Start of PROVIDED DATA

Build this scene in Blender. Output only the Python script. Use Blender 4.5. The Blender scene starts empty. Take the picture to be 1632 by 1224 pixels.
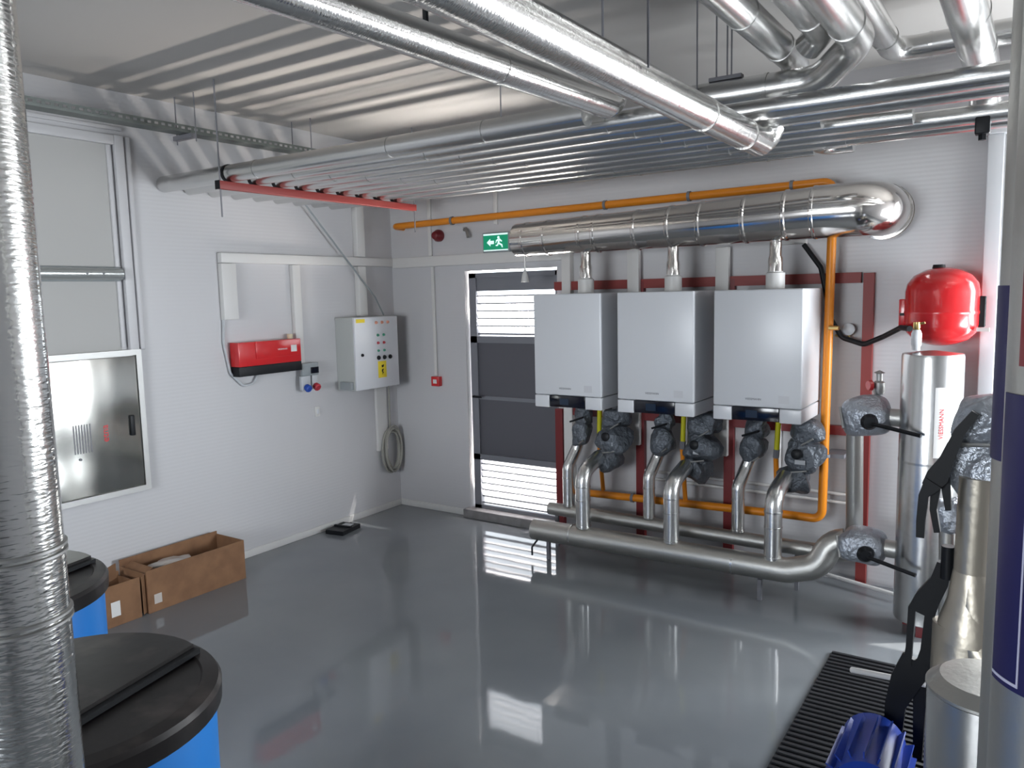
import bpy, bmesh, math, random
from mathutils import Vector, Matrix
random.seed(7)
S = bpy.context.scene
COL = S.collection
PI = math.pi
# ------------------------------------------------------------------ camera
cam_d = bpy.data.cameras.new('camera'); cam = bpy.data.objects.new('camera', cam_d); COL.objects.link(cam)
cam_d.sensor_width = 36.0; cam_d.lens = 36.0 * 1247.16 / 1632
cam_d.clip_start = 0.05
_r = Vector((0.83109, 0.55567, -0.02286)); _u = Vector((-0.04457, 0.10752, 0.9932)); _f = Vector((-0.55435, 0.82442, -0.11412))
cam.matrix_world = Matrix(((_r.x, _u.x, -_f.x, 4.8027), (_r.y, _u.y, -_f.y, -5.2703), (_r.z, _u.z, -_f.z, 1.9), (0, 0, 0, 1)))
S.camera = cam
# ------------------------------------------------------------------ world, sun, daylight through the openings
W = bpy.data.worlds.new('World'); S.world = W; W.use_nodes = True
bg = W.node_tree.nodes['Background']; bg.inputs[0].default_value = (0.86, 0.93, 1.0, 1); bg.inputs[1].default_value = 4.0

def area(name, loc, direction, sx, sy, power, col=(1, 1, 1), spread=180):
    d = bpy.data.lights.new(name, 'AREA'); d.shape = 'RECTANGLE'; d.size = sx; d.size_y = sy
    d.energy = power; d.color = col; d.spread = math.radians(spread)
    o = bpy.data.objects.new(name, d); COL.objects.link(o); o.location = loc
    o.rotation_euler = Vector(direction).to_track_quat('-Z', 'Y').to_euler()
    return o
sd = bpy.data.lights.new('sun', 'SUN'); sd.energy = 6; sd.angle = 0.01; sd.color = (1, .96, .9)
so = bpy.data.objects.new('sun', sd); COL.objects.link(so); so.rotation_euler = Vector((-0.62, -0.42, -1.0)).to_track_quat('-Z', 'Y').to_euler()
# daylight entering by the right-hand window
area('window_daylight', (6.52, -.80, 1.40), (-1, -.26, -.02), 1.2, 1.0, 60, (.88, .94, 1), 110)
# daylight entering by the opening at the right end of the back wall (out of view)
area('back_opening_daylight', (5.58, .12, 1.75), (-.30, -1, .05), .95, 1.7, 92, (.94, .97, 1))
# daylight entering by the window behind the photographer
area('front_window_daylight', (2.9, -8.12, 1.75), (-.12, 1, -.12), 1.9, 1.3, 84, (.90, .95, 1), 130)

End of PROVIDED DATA

TASK: Reproduce each line word for word and drop the pictures.

COMPLETED TASK:
Build this scene in Blender. Output only the Python script. Use Blender 4.5. The Blender scene starts empty. Take the picture to be 1632 by 1224 pixels.
import bpy, bmesh, math, random
from mathutils import Vector, Matrix
random.seed(7)
S = bpy.context.scene
COL = S.collection
PI = math.pi
# ------------------------------------------------------------------ camera
cam_d = bpy.data.cameras.new('camera'); cam = bpy.data.objects.new('camera', cam_d); COL.objects.link(cam)
cam_d.sensor_width = 36.0; cam_d.lens = 36.0 * 1247.16 / 1632
cam_d.clip_start = 0.05
_r = Vector((0.83109, 0.55567, -0.02286)); _u = Vector((-0.04457, 0.10752, 0.9932)); _f = Vector((-0.55435, 0.82442, -0.11412))
cam.matrix_world = Matrix(((_r.x, _u.x, -_f.x, 4.8027), (_r.y, _u.y, -_f.y, -5.2703), (_r.z, _u.z, -_f.z, 1.9), (0, 0, 0, 1)))
S.camera = cam
# ------------------------------------------------------------------ world, sun, daylight through the openings
W = bpy.data.worlds.new('World'); S.world = W; W.use_nodes = True
bg = W.node_tree.nodes['Background']; bg.inputs[0].default_value = (0.86, 0.93, 1.0, 1); bg.inputs[1].default_value = 4.0

def area(name, loc, direction, sx, sy, power, col=(1, 1, 1), spread=180):
    d = bpy.data.lights.new(name, 'AREA'); d.shape = 'RECTANGLE'; d.size = sx; d.size_y = sy
    d.energy = power; d.color = col; d.spread = math.radians(spread)
    o = bpy.data.objects.new(name, d); COL.objects.link(o); o.location = loc
    o.rotation_euler = Vector(direction).to_track_quat('-Z', 'Y').to_euler()
    return o
sd = bpy.data.lights.new('sun', 'SUN'); sd.energy = 6; sd.angle = 0.01; sd.color = (1, .96, .9)
so = bpy.data.objects.new('sun', sd); COL.objects.link(so); so.rotation_euler = Vector((-0.62, -0.42, -1.0)).to_track_quat('-Z', 'Y').to_euler()
# daylight entering by the right-hand window
area('window_daylight', (6.52, -.80, 1.40), (-1, -.26, -.02), 1.2, 1.0, 60, (.88, .94, 1), 110)
# daylight entering by the opening at the right end of the back wall (out of view)
area('back_opening_daylight', (5.58, .12, 1.75), (-.30, -1, .05), .95, 1.7, 92, (.94, .97, 1))
# daylight entering by the window behind the photographer
area('front_window_daylight', (2.9, -8.12, 1.75), (-.12, 1, -.12), 1.9, 1.3, 84, (.90, .95, 1), 130)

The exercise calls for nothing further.